— WRITTEN INSTRUCTION —
Where the string "WINS" occurs in the material below, report the whole line.

— PROVIDED MATERIAL —
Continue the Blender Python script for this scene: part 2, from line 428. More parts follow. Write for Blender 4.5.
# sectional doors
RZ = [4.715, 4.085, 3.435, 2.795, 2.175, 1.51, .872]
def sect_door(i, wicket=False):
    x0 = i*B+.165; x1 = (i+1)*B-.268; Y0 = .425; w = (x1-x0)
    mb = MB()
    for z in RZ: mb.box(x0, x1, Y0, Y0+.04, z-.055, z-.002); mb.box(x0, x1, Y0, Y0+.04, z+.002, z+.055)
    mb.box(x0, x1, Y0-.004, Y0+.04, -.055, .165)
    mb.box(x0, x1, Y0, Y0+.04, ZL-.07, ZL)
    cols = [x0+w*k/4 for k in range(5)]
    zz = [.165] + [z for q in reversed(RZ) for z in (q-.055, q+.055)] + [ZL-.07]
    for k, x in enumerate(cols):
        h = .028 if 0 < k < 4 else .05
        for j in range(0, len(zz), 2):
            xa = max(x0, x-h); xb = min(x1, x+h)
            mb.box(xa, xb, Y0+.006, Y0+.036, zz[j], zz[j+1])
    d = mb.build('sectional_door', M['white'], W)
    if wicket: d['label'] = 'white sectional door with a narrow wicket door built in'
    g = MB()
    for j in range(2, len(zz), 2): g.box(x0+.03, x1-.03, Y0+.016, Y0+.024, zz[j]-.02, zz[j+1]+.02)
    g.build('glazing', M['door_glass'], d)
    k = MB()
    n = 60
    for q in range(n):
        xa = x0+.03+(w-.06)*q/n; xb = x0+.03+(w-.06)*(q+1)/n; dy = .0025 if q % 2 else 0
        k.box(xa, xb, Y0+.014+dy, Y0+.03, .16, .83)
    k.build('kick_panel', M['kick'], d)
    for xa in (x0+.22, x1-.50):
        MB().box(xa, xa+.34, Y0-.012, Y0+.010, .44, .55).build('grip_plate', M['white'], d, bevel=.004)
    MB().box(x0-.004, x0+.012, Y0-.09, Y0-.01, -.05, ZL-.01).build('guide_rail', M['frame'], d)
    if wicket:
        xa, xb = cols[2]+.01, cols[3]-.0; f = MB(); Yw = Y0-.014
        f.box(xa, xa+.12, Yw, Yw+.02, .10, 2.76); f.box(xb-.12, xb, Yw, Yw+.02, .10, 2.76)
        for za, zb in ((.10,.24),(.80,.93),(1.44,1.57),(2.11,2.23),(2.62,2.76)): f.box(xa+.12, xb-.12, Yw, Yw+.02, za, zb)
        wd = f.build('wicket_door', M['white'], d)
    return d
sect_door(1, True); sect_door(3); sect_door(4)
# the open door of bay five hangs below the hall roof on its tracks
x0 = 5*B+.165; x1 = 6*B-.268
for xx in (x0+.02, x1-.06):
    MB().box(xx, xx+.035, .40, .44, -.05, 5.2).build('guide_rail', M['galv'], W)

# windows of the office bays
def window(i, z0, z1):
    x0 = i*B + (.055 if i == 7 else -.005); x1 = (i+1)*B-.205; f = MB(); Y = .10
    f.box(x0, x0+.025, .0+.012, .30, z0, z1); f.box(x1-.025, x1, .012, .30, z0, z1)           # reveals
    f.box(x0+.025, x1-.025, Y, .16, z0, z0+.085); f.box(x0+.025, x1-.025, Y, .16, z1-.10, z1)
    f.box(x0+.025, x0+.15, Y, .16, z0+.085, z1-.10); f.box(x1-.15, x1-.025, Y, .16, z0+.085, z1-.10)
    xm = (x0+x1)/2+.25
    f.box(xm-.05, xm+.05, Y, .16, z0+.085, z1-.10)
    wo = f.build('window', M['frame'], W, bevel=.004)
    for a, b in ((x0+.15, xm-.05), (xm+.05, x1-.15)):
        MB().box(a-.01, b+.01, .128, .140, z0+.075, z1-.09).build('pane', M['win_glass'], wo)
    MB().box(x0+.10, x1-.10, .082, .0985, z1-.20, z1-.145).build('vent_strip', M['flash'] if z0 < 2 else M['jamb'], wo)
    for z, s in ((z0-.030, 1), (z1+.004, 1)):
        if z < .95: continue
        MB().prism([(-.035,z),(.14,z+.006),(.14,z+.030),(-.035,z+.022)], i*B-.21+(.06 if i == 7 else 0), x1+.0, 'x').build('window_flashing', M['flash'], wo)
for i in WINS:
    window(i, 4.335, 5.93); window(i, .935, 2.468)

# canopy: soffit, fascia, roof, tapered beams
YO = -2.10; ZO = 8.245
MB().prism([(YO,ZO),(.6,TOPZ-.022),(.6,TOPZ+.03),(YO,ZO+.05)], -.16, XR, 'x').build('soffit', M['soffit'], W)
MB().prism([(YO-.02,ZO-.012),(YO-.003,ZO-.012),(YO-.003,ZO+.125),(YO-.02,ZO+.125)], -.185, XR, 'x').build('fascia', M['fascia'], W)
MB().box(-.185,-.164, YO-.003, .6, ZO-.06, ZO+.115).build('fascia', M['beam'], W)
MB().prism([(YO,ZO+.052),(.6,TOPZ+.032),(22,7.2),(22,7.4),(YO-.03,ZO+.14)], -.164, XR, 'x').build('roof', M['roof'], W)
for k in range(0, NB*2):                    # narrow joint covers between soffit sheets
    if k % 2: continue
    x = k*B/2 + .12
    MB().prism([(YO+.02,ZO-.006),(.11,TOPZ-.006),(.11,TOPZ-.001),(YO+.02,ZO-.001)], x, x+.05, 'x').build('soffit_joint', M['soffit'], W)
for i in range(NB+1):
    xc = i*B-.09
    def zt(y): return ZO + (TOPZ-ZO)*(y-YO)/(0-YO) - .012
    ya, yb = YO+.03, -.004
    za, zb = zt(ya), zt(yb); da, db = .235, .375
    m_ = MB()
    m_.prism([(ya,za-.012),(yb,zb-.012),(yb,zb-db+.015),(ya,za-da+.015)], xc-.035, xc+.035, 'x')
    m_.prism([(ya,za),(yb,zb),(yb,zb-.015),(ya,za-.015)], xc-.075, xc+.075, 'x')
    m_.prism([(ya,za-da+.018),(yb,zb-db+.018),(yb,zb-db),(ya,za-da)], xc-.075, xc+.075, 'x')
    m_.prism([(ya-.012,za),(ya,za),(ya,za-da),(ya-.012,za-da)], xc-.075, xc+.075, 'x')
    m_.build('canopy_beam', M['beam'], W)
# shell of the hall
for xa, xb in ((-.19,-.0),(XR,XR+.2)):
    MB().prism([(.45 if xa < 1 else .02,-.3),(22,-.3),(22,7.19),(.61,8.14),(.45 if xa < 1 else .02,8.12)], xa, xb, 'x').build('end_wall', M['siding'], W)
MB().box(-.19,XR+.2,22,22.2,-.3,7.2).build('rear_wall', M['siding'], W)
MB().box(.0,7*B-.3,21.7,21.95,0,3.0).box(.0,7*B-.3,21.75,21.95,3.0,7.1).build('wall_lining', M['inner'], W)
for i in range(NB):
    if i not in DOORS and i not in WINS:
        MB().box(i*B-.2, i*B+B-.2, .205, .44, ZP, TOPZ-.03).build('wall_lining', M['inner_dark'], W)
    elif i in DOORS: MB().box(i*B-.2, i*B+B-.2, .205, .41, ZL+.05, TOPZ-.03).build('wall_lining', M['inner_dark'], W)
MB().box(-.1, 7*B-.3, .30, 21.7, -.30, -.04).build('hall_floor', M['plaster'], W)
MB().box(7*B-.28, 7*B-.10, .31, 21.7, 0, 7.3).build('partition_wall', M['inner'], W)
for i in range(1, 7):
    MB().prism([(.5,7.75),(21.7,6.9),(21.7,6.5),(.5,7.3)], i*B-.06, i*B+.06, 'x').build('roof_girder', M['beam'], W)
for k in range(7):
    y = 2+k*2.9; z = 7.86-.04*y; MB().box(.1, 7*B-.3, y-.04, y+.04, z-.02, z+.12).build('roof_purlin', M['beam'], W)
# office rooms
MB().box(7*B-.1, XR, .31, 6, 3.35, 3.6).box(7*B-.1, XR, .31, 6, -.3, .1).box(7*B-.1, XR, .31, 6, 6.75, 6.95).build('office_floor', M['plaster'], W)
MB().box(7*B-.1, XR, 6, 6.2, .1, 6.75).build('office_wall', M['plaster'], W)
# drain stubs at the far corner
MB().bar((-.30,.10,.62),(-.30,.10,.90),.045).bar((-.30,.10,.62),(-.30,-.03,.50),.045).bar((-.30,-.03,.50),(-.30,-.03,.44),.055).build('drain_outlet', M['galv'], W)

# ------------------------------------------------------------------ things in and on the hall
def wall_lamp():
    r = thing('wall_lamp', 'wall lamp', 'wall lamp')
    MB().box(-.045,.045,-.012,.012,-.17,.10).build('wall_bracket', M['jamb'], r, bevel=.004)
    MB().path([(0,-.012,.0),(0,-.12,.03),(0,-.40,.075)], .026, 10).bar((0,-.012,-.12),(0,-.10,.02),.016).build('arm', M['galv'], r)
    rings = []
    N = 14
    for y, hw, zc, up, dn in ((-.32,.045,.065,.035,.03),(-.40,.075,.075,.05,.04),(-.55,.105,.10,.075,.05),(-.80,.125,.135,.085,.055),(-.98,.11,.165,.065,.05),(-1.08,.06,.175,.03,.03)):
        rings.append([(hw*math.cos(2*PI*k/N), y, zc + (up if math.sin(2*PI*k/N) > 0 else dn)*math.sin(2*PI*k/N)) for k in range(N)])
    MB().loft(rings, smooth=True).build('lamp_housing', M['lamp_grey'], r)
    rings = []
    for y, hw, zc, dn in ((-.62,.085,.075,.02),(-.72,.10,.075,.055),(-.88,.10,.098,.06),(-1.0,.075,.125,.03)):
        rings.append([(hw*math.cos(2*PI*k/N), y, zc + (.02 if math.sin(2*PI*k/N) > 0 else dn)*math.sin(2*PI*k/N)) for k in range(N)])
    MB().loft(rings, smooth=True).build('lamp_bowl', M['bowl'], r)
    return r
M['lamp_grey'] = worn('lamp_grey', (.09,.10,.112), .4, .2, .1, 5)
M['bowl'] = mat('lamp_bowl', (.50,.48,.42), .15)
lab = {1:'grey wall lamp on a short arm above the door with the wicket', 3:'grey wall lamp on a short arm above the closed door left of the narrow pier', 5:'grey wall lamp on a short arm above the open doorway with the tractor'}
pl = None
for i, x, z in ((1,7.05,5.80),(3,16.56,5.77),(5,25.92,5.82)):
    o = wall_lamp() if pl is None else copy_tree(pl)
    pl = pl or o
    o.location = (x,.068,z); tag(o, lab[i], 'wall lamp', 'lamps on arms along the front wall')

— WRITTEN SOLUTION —
for i in WINS:
    if i not in DOORS and i not in WINS:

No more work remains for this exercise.